Recommendations
The work and accomplishments described in this tour have laid a foundation for awakening the Bear by advancing a comprehensive vision for improving flows and restoring habitats throughout the Yuba-Bear-American River problemshed. We have also made progress on a number of initiatives that will be critical to realizing that vision. Yet much work remains, including the following:
The ongoing lack of a publicly-available system-wide simulation model (as has long been promised by, and expected from, the UYRSP) has limited our collective ability to assess the implications of modifying operations and improving flows throughout the region. At the same time, ongoing questions about the feasibility of restoring salmon and steelhead in the upper Yuba system have complicated efforts to reach a regional consensus among a diverse array of advocates.
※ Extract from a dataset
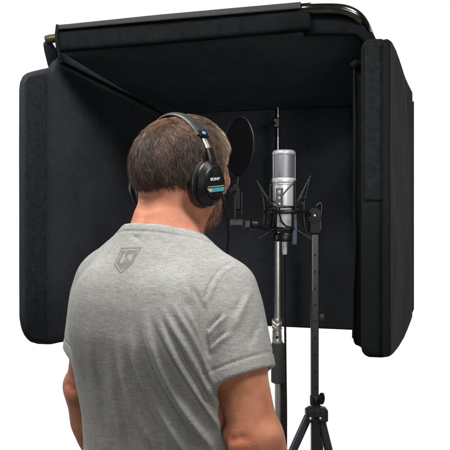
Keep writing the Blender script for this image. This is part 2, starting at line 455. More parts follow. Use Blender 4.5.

It is time for the UYRSP to complete its work, or for all involved to look elsewhere for answers to these very important questions.
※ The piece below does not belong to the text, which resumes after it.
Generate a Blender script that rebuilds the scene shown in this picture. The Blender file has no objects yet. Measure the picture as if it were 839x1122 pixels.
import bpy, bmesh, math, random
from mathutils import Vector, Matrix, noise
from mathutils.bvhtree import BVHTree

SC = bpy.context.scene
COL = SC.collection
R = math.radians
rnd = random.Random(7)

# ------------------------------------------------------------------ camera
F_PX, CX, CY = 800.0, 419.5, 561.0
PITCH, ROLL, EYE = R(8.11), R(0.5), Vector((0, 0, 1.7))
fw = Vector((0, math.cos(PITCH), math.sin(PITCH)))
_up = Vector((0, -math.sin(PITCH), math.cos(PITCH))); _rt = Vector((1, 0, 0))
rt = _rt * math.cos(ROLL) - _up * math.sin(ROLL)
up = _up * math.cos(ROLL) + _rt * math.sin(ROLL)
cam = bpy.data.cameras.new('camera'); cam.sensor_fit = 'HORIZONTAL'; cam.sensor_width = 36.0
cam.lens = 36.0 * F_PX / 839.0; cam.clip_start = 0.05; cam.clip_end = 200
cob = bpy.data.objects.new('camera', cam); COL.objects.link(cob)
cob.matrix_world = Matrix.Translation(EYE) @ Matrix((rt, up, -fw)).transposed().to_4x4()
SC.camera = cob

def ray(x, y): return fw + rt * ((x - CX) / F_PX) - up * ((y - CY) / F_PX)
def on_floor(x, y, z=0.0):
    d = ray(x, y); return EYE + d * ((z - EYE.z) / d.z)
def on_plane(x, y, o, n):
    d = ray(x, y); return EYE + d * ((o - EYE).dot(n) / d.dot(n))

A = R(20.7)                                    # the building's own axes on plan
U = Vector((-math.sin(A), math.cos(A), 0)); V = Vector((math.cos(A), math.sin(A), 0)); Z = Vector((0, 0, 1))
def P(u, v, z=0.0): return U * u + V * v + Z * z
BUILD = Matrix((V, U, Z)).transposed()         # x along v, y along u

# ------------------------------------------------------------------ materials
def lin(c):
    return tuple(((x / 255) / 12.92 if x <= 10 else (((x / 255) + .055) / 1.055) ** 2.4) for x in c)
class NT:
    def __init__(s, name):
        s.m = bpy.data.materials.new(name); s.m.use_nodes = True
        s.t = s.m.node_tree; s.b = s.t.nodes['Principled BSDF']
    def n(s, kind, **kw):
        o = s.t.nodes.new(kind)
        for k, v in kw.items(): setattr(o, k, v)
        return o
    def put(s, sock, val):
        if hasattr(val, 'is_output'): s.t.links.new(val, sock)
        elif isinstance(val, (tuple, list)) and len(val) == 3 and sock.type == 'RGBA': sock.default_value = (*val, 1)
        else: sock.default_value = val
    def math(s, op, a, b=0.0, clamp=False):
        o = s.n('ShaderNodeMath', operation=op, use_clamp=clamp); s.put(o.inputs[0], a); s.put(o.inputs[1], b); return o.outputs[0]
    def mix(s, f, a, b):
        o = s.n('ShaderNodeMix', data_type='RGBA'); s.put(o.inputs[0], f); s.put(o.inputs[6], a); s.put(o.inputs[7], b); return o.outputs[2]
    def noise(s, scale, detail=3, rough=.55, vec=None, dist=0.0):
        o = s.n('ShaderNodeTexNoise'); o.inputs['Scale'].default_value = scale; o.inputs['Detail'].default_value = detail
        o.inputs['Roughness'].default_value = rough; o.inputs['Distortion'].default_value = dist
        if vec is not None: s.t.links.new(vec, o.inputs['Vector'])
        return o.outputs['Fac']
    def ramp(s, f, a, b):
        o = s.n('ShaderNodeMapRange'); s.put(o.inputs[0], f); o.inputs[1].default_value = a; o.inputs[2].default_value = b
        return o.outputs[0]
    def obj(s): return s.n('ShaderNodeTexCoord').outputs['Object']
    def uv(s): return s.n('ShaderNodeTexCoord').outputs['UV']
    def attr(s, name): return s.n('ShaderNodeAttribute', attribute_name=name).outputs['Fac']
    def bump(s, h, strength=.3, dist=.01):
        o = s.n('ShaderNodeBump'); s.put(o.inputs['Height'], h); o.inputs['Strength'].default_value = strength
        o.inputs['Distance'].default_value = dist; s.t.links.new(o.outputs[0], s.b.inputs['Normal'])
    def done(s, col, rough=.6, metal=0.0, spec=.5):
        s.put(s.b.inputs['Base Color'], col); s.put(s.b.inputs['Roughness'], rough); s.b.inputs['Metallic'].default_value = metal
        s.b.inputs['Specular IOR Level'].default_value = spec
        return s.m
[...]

The above capabilities would help to "groundtruth" our estimates of the likely range of annual costs associated with the proposed re-routing of surplus water deliveries to SSWD as well as other means of improving flows in the middle and lower reaches of the system.
A final agreement over levee setbacks and riparian habitat improvements in the Bear-Feather confluence region remains crucial to the prospects of fishery restoration in the lower Bear River. (The same is true regarding timely release of the U.S. Fish and Wildlife Service's "baseline studies" RFP.) Both of these initiatives deserve focused near-term attention.
Our review of the "raw" and "urban" water management plans for both NID (PDF*, 21 KB) and PCWA (PDF*, 33 KB), as well as supply and demand projections compiled for NID, PCWA, and SSWD, suggests that — in most years anyway — there is ample room for improvement in the conservation, allocation, and management of regional water supplies. In all cases, however, care must be taken to ensure that conservation actions (PDF*, 21 KB) are combined with affirmative measures to mitigate adverse impacts, including concurrent dedication of conserved water as an appropriate way to "firm up" at-risk environmental water supplies.
While many improvements can be made without impacting regional hydropower production, the foregone costs of such production will nonetheless play an important role in most "re-management" scenarios, particularly in the near-term. Given the likely cost of modifying existing contract operations at the region's aging hydropower facilities (PDF*, 31 KB), it will probably be most effective to pursue long-term changes in conjunction with renewal (in 2013) of the Drum-Spaulding and Yuba-Bear project hydropower licenses.
The ongoing potential for divestiture of PG&E's aging hydropower resources suggests that affirmative alternative strategies (e.g., a "regional hydropower trust" to acquire and co-manage those resources) should be developed and considered to ensure that local and regional water supply, river restoration, and watershed re-investment priorities are advanced and sustained over time.
An interim series of cooperative pilot-scale experiments along the middle and lower reaches of the Bear could help to implement the commitments of the Bear River Watershed Group grant as well as build trust, test flow improvement assumptions, and build knowledge and understanding about the entire Yuba-Bear-American Rivers system.
In addition to all the above, it is imperative that local and regional environmental, conservation, and watershed groups develop a shared vision of and commitment to addressing river and watershed needs throughout the problemshed. With luck, the Foothills Water Network will evolve as a critical means to this end, and the resources at issue will prosper because their needs will have been addressed through a comprehensive, diversified, and flexible set of mutually-supported options and approaches. An awakened Bear River remains a crucial part of this contemporary restoration vision.